Ninguém a favor da forma de regulação da mídia proposta pelo juiz Brian Leveson comprou efetivamente a briga, avalia David Puttnam [The Observer, 5/1/13]. Qualquer um que examinar o Código de Prática dos Editores britânico, que existe há mais de uma década, pode concluir que se as normas criadas ali tivessem sido seguidas, não haveria razão para uma investigação. O Inquérito Leveson foi criado para lidar com o abuso sistemático e o mau uso da liberdade de imprensa duramente conquistada, em circunstâncias nas quais o código foi completamente ignorado.
Na tentativa de estabelecer um argumento persuasivo a favor do estatuto, Puttnam ficou preso ao fato de que a melhoria genuína não acontece até que o “paciente” reconhece a natureza do problema. O comentarista Philip Stephens resumiu isso perfeitamente, no Financial Times: “O mais impressionante sobre o comportamento dos jornais na linha de tiro do juiz Leveson foi a completa falta de arrependimento. É quase como se o verdadeiro crime dos grampos telefônicos fosse ser pego. O juiz Leveson está certo: a imprensa não pode esperar mais para fazer seu próprio dever de casa, tampouco os ricos e os poderosos”. Puttman acrescenta que, frequentemente, a imprensa, os ricos e os poderosos são os mesmos e é nesse ponto que o status quo fica insuportável.
A frase mais usada nesse debate foi, certamente, “liberdade de imprensa”, mas ninguém sério ainda argumentou contra o conceito de uma imprensa “livre e justa”. O problema só surge quando a imprensa cruza a linha e faz um mau uso de suas liberdades – não para revelar grandes verdades, mas para distorcer e desinformar em busca de sua própria agenda.
Hipocrisia e falsidade
Os níveis de hipocrisia e falsidade nos últimos meses foram de tirar o fôlego. Em novembro do ano passado, por exemplo, o Daily Mail usou sua capa e dez páginas para “expor as más ações” de um dos assessores de Leveson, David Bell, e, nas palavras do jornal, “suas redes incestuosas políticas, empresariais e financeiras promovendo sua própria agenda política de maneira ilícita”. A princípio, pode-se pensar que a tentativa histérica de ofender uma pessoa cujo histórico na vida pública tem sido exemplar pode ter sido resultado de falta de julgamento editorial. No entanto, a questão não era sobre Bell, mas sobre alguém que teve a audácia de apoiar Leveson e suas propostas.
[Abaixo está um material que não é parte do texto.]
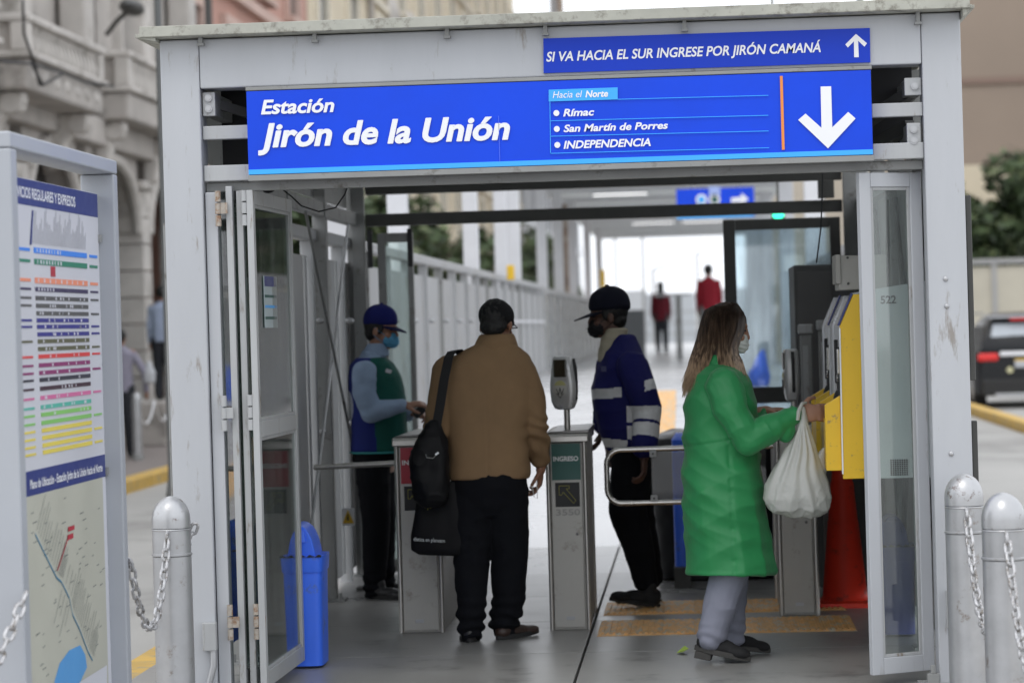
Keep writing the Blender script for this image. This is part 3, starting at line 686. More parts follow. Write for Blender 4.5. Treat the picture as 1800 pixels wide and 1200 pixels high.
chain('steel chain between the two nearest bollards at the right edge', (1.107, 10.34, .722), (1.135, 9.35, .72), .42, (1.1, 10.35, .73))

# ================================================================ TURNSTILES
def turnstile(x, y, label, panel, word, number=None, validator=True, dep=.9, top=1.0, w=.212, turn=-.42):
    t = root('turnstile', (x, y, 0), label, 'turnstile', 'steel turnstile cabinets'); x0, x1 = x-w/2, x+w/2
    MB().box(x0+.012, x1-.012, y+.018, y+dep-.02, .0, .955).build('cabinet', M_STEEL_PANEL, t, bevel=.004)
    MB().box(x0+.024, x1-.030, y+.006, y+.0175, .012, .952).build('front_panel', M_STEEL_PANEL, t, bevel=.003)
    for xx in (x0+.011, x1-.013):
        MB().tube([(xx, y+.012, 0), (xx, y+.012, .957)], .0115, n=14).build('corner_post', M_STEEL, t, smooth=True)
        MB().tube([(xx, y+dep-.02, 0), (xx, y+dep-.02, .957)], .0115, n=14).build('corner_post', M_STEEL, t, smooth=True)
    MB().prismx([(y-.012, .958), (y+dep+.01, .958), (y+dep+.01, 1.0), (y-.004, 1.0), (y-.012, .985)], x0-.008, x1+.008).build('rim', M_STEEL, t, bevel=.004)
    MB().prism([(x0-.006, 1.002), (x1+.014, 1.002), (x1+.014, 1.018), (x0+.03, 1.012)], y, y+dep).build('top_plate', M_STEELD, t, bevel=.004)
    pn = MB().box(x0+.032, x1-.034, y+.001, y+.0055, .765, .950).build('sign_panel', panel, t)
    if word: lettering('lettering', word, x0+.040, x1-.044, .862, .0235, y-.001, mat('panel_letter', (.78, .80, .80), .5), pn, bold=.03)
    bk = MB().box(x0+.046, x1-.042, y+.001, y+.0055, .628, .752).build('arrow_panel', M_BLACK, t, bevel=.002)
    cx, cz = x0+.108, .690; ol = [(-.042, .045), (.010, .045), (.010, .030), (-.006, .030), (.042, -.030), (.030, -.045), (-.022, .014), (-.030, -.002), (-.042, -.002)]
    ar = MB()
    for a, b_ in zip(ol, ol[1:]+ol[:1]): ar.bar((cx+a[0], y-.0008, cz+a[1]), (cx+b_[0], y-.0008, cz+b_[1]), .0022, .0022)
    ar.build('arrow_outline', mat('dim_yellow', (.32, .30, .03), .5), bk)
    if number: lettering('number', number, x0+.047, x1-.042, .585, .031, y+.0045, mat('number_grey', (.27, .27, .26), .5), t, bold=.015)
    MB().tube([(x1-.060, y+.001, .488), (x1-.060, y+.008, .488)], .009, n=12).build('lock', M_STEELD, t); MB().tube([(x1-.060, y-.001, .488), (x1-.060, y+.001, .488)], .004, n=8).build('keyhole', M_BLACK, t)
    MB().box(x0+.085, x0+.128, y+.002, y+.006, .052, .070).build('plate', M_PAINT, t, bevel=.001)
    if validator: make_validator(t, x+.004, y+.13, 1.015, turn)
    return t
def make_validator(t, x, y, z, turn=-.42):
    MB().tube([(x, y+.03, z-.005), (x, y+.03, z+.12)], .016, n=16).build('pole', M_STEEL, t, smooth=True)
    cx, cy = x-.010, y
    R = Matrix.Rotation(turn, 3, 'Z')
    def rot(me_):
        for i, p in enumerate(me_.v):
            q = R @ Vector((p[0]-cx, p[1]-cy, p[2])); me_.v[i] = (q.x+cx, q.y+cy, q.z)
        return me_
    rg = [(0.105, .034, .022), (.112, .050, .032), (.145, .066, .038), (.20, .072, .04), (.24, .071, .04), (.32, .060, .04), (.368, .054, .037), (.377, .046, .030)]
    hd = rot(MB().loft([((cx, cy, z+a), b_, c_, 0) for a, b_, c_ in rg], n=36, p=3.6)).build('reader_head', mat('reader_silver', (.52, .52, .52), .30, metal=.3, var=.05), t, smooth=True)
    rot(MB().box(cx-.037, cx+.037, cy-.046, cy-.036, z+.272, z+.362)).build('screen', mat('dark_screen', (.035, .03, .02), .15, spec=.7), hd, bevel=.006)
    # badge: pale disc with yellow top and a small emblem
    disc = MB().tube([(cx, cy-.0415, z+.215), (cx, cy-.0445, z+.215)], .042, n=28)
    rot(disc).build('badge', mat('badge_pale', (.50, .49, .46), .4), hd)
    hy = MB(); pts = [(cx+.036*math.cos(a), z+.215+.040*math.sin(a)) for a in [math.pi*(.12+.76*i/10) for i in range(11)]]
    hy.prism(pts, cy-.046, cy-.0446); rot(hy).build('badge_top', mat('badge_yellow', (.46, .44, .20), .5), hd)
    em = MB()
    for a, b_ in (((-.022, .012), (-.008, -.02)), ((-.008, -.02), (0, .016)), ((0, .016), (.008, -.02)), ((.008, -.02), (.022, .012)), ((-.02, -.012), (0, -.036)), ((0, -.036), (.02, -.012))):
        em.bar((cx+a[0], cy-.0465, z+.202+a[1]), (cx+b_[0], cy-.0465, z+.202+b_[1]), .004, .002)
    rot(em).build('badge_emblem', M_DARK, hd)
    em2 = MB().loft([((cx+.0625*b_, cy+.004, z+a), .012, .009, 0) for a, b_ in ((.125, .6), (.16, .98), (.24, 1.03), (.32, .98), (.365, .8))], n=16, p=4)
    rot(em2).build('side_stripe', M_BLACK, hd)
turnstile(-1.432, 14.50, 'left turnstile cabinet with red panel and a bar sticking out, behind the black bag', M_REDP, 'INGRESO', None, False, w=.236)
tl = bpy.data.objects['turnstile']
arm = MB(); a0 = at(553, 808, 14.95); arm.tube([(a0.x, 14.95, .84), (-1.545, 14.95, .852)], .0150, n=14); arm.ell((a0.x, 14.95, .84), (.008, .0148, .0148)); arm.build('bar_arm', M_STEEL, tl, smooth=True)
MB().tube([(-1.56, 14.95, .86), (-1.54, 14.95, .86)], .045, n=20).build('bar_hub', M_STEELD, tl, smooth=True)
turnstile(-.668, 14.48, 'middle turnstile cabinet with green entry panel and round card reader', M_GREENP, 'INGRESO', '3550', True)
t3 = turnstile(.512, 14.93, 'right turnstile post beside the ticket machines, holding the swing gate', M_STEEL_PANEL, None, None, True, turn=-1.5)
gt = root('swing_gate', (.38, 15.1, .74), 'low tubular swing gate with smoked panel, between middle and right turnstile', 'gate')
x0, x1, z0, z1, R0, gy = -.482, .40, .600, .884, .075, 15.1
pts = [(x1, gy, z1), (x0+R0, gy, z1)]+[(x0+R0-R0*math.sin(a), gy, z1-R0+R0*math.cos(a)) for a in [math.pi/2*i/7 for i in range(1, 8)]]
pts += [(x0+R0-R0*math.cos(a), gy, z0+R0-R0*math.sin(a)) for a in [math.pi/2*i/7 for i in range(8)]]+[(x1, gy, z0)]
MB().tube(pts, .0150, n=14).build('gate_tube', M_CHROME, gt, smooth=True)
MB().box(-.245, .36, gy-.004, gy+.004, .618, .866).build('gate_panel', M_ACRYL, gt)
for x in (-.235, .3):
    for z in (.842, .606): 
        c_ = MB().box(x-.018, x+.018, gy-.022, gy-.005, z, z+.034).build('clamp', M_PAINT2, gt, bevel=.002); MB().tube([(x, gy-.026, z+.017), (x, gy-.021, z+.017)], .006, n=8).build('screw', M_DARK, c_)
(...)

Outro “momento de loucura” foi o artigo publicado no Sunday Times imediatamente após o primeiro-ministro David Cameron ter rejeitado a recomendação crucial de Leveson sobre o estatuto. Depois de informar ao mundo que “algumas das recomendações de Leveson não são aproveitáveis e representariam uma ameaça real à influência política e ao controle da imprensa britânica”, o artigo sugeria que a preocupação de Cameron não era sobre as manchetes de hoje, amanhã ou das próximas eleições. “Cameron bravamente enfrentou a pressão política para pedir que jornais se autorregulem; políticos apontaram uma arma para a imprensa e muitos dedos estão prontos para puxar o gatilho”.
Há muitas pessoas com boas motivações nas redações. Com a demissão do editor do Times, James Harding, por exemplo, a Grã-Bretanha perdeu uma voz influente e cuidadosa. Ele havia escrito, em um editorial equilibrado: “O fracasso da News International em lidar com o que aconteceu em um de seus jornais sugere que o grupo cedeu à ilusão mais perigosa dos poderosos, de que pode ter suas próprias regras”. Harding parece ter pagado um preço alto por aderir à sua independência editorial. Seu argumento é, em essência, o que Leveson concluiu quando ofereceu suas recomendações. Agora, cabe ao primeiro-ministro e ao Parlamento encontrar coragem para aceitá-las e transformá-las em uma legislação.
A imprensa também tem que se repensar, pois o que está em jogo é a recuperação da confiança dos leitores e de seu direito de acreditar que os privilégios da liberdade de imprensa e das responsabilidades que vêm com ela não serão mais usados para manipular e distorcer, mas para promover a emergência de uma democracia confiante e informada.